More than 3 years of travel, 25,000 pictures, and 15 notebooks are the point of departure of The Crack, the account of a journey across the old continent portraying the wounds that are bringing the European dream to its knees.
Spottorno and Abril’s journey begins on the slopes of mount Gurugú, where thousands of Africans await for their chance to jump over the fence that separates Melilla, the Spanish autonomous city, from Morocco. And ends in the Arctic, in the Finnish woods, the surprising destination of many of the refugees crossing European borders.
And it is this refugee exodus that provides the overarching thread of the story. On the very cover of the book we meet the piercing eyes of a girl just rescued off Syrian shores. The photograph was included in the journalistic report commissioned by El País Semanal to the authors in 2014.
“The image of this Syrian girl looking straight into the camera as she is being lifted to the deck of an Italian Navy frigate is enough to get us thinking about what those eyes have seen, what that girl has been through.

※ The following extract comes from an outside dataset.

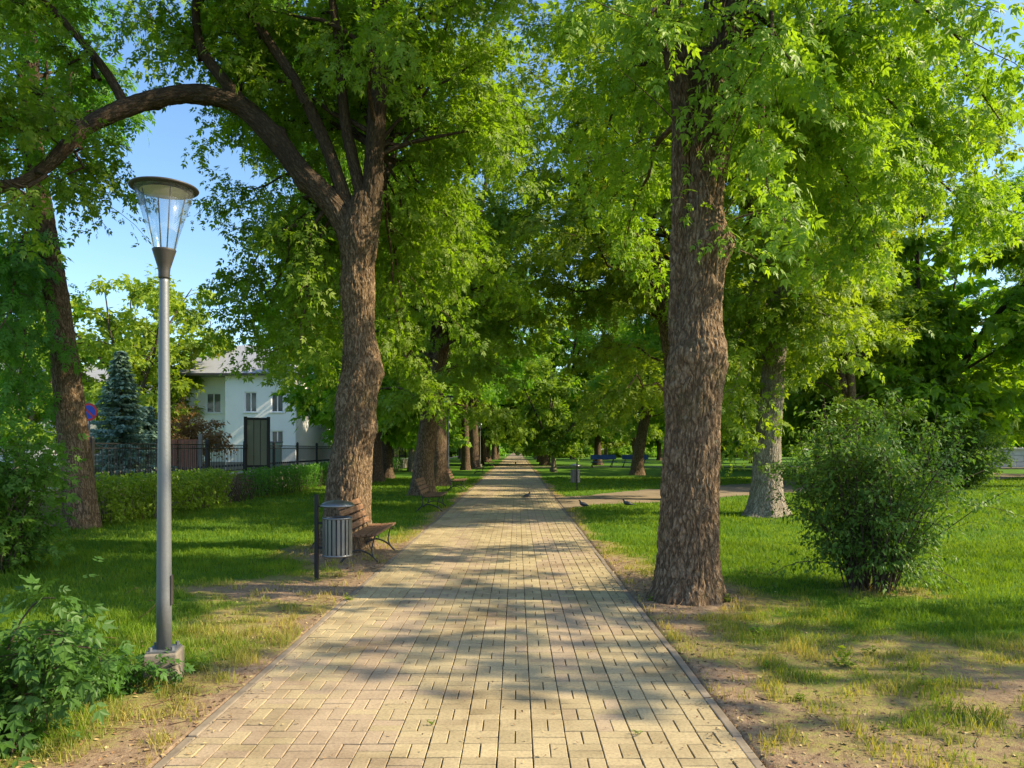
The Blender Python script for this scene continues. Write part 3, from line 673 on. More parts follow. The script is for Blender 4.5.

The horror of war and the stoutness of child whose childhood was interrupted far too soon, all in a brief moment of direct visual contact,” wrote Spottorno in the newspaper two years later.
In the beginning, the photographer thought about publishing a classical book, a compilation of his best pictures, with an introduction. But then, after securing BBVA Foundation’s support, another idea began to take shape.
“I thought it would be better to turn it into something that might reach a broader audience. I wanted to do a report, but telling the story in such a way that it would grab the readers and break barriers. I realized that what people enjoy is being told a story,” Spottorno explains.
The solution was to turn his pictures into vignettes applying a rough paper texture. And I asked Guillermo Abril to use the notes he had taken over the years and years of travelling we have shared to weave the stories, like the one of the Ivory Coast child soldiers.
We met these kids, who surprisingly still harbor hopes, took place in a frontier town in Bulgaria, in the refugee center that they share with other refugees from other conflicts. They are all looking for answers to a question that cannot be solved: “How can we continue with our trip?”
Bulgaria is not part of the Schengen Area. Once they arrive there, it’s the end of the line for refugees. They are trapped, living under conditions that have been decried repeatedly by the United Nations.
The images of this never-ending flow that is putting Europe’s solidarity to the test fill up page after page of the book, following almost a cinematographic pattern. “Even though the content is serious, the story is told in a way that keeps readers hooked,” explains Spottorno.
“I have the feeling that young people think that things are what they are and cannot be any other way,” says the photographer. The Crack tries to reach out to them with a language they understand, to tear down the wall of indifference and awaken their interest for what’s happening right now in Europe.